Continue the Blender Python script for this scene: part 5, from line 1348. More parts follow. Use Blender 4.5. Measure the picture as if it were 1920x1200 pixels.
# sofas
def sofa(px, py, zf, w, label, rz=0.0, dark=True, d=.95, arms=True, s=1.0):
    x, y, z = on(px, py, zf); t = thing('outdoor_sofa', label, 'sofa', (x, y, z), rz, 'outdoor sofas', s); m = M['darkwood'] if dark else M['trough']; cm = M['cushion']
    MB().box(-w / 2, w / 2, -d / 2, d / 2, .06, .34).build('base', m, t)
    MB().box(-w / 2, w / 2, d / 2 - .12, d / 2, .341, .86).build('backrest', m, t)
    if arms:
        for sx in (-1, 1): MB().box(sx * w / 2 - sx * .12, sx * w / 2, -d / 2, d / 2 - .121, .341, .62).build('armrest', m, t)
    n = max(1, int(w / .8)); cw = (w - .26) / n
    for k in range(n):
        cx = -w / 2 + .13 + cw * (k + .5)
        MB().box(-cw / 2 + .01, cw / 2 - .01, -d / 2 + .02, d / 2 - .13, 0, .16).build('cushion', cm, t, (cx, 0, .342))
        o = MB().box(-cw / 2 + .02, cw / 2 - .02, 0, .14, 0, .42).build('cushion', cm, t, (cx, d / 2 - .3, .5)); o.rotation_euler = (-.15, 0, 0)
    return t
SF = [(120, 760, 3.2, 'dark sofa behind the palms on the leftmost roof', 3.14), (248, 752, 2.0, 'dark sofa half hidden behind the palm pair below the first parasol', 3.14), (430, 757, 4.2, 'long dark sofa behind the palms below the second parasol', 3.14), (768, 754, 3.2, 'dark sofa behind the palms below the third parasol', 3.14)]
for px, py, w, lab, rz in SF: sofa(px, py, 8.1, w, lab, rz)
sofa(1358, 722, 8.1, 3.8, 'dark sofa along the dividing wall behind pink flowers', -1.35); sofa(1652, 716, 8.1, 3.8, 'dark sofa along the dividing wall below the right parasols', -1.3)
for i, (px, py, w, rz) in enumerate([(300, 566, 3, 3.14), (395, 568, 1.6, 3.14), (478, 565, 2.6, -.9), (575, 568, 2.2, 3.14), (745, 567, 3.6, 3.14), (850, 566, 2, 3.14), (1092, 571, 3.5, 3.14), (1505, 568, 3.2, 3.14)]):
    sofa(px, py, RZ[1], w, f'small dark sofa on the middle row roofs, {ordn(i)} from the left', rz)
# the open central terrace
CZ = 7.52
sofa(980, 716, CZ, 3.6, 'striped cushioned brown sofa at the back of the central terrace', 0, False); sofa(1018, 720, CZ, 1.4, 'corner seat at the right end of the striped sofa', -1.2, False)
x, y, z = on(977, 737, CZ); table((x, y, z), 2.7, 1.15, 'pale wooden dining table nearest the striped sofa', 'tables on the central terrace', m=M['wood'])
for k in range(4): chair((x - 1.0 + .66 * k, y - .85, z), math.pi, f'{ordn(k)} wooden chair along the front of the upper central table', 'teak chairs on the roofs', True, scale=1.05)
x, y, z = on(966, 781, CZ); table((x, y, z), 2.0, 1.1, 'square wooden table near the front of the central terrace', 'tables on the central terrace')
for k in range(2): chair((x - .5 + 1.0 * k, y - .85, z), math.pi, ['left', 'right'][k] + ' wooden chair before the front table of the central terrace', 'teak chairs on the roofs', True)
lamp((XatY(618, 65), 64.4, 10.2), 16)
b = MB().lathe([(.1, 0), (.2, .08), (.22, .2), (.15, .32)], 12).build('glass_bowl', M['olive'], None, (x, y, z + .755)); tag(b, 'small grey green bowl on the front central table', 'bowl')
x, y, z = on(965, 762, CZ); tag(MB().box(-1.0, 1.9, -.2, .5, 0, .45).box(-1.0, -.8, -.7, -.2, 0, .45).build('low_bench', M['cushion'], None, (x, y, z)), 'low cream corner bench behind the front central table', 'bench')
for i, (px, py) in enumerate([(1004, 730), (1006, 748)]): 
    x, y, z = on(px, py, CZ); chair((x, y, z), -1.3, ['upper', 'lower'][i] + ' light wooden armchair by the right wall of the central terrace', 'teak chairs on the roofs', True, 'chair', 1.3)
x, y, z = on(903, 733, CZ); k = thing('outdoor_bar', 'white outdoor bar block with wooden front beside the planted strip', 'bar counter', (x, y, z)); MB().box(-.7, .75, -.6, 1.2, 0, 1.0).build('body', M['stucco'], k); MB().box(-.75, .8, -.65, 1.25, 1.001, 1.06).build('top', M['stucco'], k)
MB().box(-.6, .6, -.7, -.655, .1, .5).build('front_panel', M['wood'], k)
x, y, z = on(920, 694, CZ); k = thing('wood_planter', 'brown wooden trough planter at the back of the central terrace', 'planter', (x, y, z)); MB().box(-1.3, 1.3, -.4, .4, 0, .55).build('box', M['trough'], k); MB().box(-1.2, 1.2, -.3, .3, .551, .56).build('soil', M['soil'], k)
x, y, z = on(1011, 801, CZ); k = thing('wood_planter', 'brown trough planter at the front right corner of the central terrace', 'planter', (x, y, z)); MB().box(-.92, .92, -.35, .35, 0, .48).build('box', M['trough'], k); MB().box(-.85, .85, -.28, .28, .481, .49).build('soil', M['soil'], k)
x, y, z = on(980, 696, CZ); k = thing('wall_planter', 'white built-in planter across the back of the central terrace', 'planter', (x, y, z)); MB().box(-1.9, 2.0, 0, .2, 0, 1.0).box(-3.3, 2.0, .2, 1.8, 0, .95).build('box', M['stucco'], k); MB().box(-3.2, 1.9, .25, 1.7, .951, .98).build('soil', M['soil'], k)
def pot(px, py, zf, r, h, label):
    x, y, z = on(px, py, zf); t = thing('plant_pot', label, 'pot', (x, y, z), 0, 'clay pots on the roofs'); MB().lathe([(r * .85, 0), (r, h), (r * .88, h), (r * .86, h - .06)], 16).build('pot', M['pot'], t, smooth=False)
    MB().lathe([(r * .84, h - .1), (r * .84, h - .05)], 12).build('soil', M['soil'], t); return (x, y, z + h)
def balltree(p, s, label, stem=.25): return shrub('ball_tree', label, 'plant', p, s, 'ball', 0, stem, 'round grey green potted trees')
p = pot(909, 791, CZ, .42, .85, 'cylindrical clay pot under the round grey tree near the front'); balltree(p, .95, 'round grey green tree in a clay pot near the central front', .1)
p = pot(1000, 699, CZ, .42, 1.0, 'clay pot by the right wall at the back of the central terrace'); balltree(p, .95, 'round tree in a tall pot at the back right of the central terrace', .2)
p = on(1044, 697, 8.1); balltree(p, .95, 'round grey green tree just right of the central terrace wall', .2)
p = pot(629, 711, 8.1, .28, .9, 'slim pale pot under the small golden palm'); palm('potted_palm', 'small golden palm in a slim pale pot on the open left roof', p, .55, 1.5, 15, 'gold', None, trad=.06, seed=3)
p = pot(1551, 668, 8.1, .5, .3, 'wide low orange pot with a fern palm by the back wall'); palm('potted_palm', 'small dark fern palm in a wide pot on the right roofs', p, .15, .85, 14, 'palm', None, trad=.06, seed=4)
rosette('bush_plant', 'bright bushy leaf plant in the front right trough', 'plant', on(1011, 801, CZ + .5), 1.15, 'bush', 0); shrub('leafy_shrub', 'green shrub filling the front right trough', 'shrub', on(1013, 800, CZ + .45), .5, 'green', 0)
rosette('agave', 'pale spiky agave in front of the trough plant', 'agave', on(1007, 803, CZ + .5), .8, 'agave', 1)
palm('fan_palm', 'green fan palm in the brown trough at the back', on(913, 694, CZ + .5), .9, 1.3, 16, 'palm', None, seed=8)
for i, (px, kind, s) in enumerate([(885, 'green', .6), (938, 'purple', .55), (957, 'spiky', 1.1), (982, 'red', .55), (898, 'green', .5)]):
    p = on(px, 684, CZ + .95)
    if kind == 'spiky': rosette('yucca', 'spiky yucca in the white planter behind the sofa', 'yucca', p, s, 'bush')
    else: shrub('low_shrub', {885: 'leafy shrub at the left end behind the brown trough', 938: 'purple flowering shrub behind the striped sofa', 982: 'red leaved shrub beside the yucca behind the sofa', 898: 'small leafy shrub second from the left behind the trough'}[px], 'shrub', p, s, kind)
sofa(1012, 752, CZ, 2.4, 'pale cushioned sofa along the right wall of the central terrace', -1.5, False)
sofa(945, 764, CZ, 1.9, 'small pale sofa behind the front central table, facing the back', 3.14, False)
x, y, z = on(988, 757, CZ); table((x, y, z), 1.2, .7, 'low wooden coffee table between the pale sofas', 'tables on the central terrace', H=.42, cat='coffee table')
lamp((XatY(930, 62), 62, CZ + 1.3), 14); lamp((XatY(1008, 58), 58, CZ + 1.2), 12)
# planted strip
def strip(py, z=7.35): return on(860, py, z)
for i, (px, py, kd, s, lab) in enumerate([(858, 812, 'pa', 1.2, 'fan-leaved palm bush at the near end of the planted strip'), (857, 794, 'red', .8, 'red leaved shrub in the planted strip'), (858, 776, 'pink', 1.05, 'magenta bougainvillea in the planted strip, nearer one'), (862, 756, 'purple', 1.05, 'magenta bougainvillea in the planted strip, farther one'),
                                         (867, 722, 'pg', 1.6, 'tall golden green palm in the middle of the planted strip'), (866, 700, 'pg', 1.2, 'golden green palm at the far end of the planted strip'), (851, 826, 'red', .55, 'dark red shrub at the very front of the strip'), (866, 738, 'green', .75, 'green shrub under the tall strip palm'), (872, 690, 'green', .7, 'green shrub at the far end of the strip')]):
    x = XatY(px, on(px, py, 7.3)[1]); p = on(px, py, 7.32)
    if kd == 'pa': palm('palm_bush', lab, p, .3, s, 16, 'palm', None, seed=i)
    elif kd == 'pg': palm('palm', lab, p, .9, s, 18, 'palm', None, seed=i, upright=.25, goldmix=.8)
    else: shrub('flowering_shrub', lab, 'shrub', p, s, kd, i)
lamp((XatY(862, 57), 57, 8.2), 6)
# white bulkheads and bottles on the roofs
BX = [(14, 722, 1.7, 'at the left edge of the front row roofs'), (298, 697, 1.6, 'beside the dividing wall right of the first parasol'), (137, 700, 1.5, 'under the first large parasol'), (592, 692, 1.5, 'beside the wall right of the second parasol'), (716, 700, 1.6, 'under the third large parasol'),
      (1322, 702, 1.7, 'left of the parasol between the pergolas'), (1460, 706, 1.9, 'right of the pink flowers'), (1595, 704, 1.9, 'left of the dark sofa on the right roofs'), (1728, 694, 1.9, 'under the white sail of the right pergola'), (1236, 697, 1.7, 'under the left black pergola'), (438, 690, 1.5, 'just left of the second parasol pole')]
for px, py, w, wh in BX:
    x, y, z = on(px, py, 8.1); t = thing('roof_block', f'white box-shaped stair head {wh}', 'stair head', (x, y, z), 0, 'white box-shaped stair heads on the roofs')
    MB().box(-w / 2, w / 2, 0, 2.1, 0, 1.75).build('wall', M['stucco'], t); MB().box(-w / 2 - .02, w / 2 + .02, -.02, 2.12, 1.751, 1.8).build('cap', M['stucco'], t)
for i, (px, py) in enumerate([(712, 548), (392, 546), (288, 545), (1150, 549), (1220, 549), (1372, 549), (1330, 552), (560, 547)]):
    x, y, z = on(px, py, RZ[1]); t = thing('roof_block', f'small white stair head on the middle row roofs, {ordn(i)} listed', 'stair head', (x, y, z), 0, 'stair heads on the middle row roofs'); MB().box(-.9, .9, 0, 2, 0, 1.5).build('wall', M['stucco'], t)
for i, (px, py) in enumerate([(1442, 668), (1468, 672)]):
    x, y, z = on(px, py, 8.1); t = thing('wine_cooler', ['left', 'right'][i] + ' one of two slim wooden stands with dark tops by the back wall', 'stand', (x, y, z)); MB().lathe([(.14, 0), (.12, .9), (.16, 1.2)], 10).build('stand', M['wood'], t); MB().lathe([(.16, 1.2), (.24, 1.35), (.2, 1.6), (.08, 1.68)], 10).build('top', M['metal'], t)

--

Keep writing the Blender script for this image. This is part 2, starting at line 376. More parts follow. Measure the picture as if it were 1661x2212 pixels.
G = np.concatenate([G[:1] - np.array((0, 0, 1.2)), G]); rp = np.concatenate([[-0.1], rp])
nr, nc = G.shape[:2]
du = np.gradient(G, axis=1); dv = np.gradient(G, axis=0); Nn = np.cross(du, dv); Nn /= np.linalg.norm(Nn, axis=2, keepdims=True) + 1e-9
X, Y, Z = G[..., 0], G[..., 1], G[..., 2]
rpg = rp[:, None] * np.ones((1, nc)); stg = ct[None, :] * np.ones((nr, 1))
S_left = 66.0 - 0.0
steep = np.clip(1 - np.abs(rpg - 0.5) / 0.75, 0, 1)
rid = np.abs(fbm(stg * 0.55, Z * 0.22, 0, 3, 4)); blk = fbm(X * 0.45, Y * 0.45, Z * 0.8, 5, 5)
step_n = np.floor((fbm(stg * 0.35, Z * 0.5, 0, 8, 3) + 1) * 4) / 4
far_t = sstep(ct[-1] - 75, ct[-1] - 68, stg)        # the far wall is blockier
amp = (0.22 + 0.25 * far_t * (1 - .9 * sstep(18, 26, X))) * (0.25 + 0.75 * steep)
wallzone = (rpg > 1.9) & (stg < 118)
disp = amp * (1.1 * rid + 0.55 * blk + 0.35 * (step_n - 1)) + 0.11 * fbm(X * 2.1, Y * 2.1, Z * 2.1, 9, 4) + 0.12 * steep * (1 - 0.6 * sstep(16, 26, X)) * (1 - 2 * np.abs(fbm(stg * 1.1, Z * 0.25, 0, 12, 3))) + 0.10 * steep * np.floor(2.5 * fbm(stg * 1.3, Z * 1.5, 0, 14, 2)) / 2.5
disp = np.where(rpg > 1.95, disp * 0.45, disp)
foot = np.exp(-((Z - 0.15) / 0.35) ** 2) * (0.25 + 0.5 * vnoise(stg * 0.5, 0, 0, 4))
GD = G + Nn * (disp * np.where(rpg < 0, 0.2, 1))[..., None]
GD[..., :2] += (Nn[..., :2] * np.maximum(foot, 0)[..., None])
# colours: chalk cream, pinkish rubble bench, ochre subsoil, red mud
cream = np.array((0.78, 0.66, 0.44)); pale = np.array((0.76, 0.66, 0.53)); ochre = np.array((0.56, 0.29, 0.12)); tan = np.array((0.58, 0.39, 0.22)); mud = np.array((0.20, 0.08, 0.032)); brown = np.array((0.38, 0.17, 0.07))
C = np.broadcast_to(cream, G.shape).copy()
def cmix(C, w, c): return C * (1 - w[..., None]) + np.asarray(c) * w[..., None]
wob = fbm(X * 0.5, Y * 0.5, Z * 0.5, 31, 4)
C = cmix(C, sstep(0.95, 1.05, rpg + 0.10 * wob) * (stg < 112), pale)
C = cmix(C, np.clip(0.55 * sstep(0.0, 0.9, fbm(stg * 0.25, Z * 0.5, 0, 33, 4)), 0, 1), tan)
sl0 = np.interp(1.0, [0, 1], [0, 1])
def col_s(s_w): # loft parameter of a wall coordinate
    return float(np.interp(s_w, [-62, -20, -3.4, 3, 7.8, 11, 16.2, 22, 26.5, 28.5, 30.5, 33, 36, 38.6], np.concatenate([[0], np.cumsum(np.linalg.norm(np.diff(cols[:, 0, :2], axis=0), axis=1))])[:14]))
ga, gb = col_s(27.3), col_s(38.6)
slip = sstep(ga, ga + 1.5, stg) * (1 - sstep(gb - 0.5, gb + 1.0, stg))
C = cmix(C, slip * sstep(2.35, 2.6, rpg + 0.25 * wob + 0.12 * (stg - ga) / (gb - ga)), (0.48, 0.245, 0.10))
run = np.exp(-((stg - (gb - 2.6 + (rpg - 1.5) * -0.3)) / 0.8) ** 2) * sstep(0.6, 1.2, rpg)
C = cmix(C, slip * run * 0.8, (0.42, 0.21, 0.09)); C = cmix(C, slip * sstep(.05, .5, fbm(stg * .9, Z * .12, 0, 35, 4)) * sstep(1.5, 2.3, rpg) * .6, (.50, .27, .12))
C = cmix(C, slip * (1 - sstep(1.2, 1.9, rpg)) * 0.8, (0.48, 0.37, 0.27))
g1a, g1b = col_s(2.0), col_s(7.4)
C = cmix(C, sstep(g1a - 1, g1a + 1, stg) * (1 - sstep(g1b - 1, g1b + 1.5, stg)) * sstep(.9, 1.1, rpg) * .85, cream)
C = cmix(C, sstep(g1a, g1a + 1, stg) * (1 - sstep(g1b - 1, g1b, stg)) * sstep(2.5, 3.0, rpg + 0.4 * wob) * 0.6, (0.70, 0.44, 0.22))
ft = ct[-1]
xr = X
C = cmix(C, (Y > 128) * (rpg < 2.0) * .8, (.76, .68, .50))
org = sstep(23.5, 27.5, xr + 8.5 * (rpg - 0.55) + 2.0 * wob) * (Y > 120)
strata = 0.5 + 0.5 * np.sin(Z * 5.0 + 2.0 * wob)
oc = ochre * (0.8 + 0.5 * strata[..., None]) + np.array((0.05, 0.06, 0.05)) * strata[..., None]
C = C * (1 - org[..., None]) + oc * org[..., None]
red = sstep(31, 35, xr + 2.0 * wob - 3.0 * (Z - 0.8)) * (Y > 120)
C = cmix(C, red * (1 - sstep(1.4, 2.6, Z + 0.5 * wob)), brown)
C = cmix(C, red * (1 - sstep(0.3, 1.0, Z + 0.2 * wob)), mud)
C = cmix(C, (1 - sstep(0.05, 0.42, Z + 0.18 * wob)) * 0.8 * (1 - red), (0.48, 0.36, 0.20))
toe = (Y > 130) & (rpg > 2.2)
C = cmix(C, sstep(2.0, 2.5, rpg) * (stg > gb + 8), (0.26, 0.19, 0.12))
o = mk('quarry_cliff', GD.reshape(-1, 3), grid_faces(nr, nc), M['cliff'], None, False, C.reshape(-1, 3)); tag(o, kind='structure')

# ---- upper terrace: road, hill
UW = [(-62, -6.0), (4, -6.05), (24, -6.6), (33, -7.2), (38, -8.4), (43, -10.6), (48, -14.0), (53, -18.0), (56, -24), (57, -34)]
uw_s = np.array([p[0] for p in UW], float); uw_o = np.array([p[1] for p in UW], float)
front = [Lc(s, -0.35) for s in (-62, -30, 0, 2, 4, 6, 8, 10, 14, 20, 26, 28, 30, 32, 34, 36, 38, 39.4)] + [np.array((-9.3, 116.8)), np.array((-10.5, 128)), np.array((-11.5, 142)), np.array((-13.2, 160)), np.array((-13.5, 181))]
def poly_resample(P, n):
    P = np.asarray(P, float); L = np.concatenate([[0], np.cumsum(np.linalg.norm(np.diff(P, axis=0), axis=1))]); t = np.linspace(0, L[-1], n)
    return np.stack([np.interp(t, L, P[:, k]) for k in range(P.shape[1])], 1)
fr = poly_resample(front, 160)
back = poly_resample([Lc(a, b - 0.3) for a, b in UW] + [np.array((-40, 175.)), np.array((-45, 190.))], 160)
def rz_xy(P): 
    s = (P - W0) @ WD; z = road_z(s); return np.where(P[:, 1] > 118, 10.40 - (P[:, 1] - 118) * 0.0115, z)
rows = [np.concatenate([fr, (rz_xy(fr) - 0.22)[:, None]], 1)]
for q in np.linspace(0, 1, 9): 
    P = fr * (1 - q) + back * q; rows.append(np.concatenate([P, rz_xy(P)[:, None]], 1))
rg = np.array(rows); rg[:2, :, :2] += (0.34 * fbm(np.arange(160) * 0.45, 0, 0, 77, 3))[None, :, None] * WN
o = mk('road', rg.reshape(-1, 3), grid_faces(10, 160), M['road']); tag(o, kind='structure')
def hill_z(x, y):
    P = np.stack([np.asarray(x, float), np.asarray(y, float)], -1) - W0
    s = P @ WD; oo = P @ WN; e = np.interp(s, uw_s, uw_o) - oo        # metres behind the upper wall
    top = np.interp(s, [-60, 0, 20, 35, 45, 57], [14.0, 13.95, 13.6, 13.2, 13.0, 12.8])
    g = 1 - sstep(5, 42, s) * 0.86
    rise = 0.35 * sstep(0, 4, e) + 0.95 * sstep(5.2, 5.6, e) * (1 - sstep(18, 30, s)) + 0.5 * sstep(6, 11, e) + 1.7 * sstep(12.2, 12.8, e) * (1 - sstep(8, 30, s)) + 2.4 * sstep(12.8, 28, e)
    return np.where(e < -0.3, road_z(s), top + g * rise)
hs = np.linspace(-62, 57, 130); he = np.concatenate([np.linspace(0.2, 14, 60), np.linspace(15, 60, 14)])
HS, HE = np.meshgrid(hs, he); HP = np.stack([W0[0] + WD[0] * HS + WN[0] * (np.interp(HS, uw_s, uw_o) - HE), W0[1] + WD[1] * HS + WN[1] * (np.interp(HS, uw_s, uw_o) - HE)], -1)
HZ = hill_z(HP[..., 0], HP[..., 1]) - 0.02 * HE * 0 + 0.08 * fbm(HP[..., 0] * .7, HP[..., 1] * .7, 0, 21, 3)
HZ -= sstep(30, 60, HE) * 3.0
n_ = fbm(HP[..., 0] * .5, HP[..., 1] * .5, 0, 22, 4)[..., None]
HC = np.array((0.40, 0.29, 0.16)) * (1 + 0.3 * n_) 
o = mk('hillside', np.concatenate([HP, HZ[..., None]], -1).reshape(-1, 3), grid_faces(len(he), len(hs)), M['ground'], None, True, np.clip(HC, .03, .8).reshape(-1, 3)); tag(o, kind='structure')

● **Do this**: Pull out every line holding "pixels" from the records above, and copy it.

● **Finished answer**:
Continue the Blender Python script for this scene: part 5, from line 1348. More parts follow. Use Blender 4.5. Measure the picture as if it were 1920x1200 pixels.
Keep writing the Blender script for this image. This is part 2, starting at line 376. More parts follow. Measure the picture as if it were 1661x2212 pixels.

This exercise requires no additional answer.